By 2018, country artist Walker Hayes had gotten sober but then tragedy struck. He and his wife, Laney, lost their seventh child, Oakleigh, at birth. It's a moment he now recognizes as a "real test down here on earth." He described it by saying, "Just holding a lifeless child. It's indescribable. I can't imagine a worse pain." He admits that for a moment, his sobriety was in jeopardy. "I'd been sober for three years when we lost Oakleigh. I was ready to not be. As soon as that happened, I was like, this is why you drink."

The loss of Oakleigh is what Hayes credits with helping him find his faith. He said, “When we lost Oakleigh, I would have called myself an atheist.” Hayes said that he grew up in a Southern Baptist church but that as a rebellious child he did not connect with religion.
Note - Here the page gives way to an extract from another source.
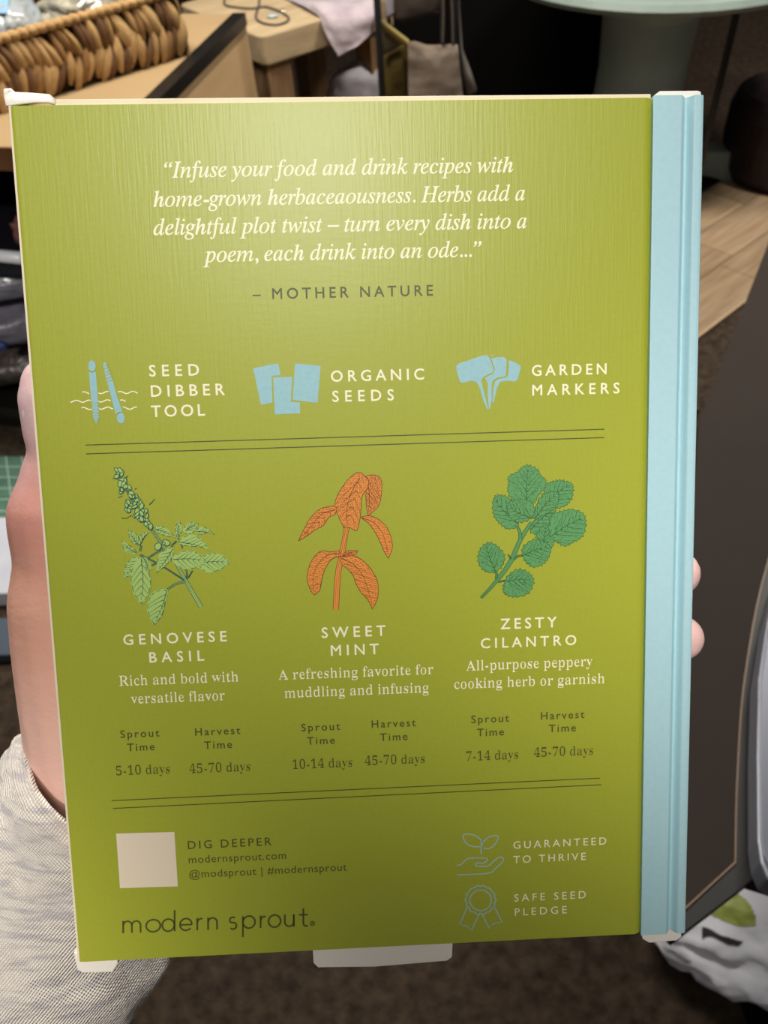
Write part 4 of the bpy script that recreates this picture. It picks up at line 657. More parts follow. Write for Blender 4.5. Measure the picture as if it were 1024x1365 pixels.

He grew to resent it. But when faced with a kind of grief he'd never experienced before, things began to change. "I think I found out in a roundabout way that I was screaming at somebody. I would have called myself an atheist, but I was looking for someone to blame."

But it wasn't just one thing that suddenly brought him to church. Laney had befriended a fellow mom and that mom invited the family to her and her husband's new church. Hayes said that although he went in kicking and screaming, he suddenly felt the opposite of how he'd felt in church before.

But the final push came while reading a book late one night on his tour bus. "By the grace of God somebody recommended a book to Laney called Secrets of an Unlikely Convert by Rosaria Butterfield. This woman's testimony, it's exactly like mine except I hadn't surrendered yet … I wolfed this book down. I finished it by the time the sun came up.”

Hayes explained that he didn't "come to Christ" that morning but rather he bought a Bible and began to read on his own and learn. Slowly, his faith was restored. But he is confident that the catalyst for this huge awakening in his life was a direct result of immeasurable loss. He said, “I know for some reason losing Oakleigh led me to Christ. I would not know Jesus if I had not known the loss of my daughter. That's what it took for me.”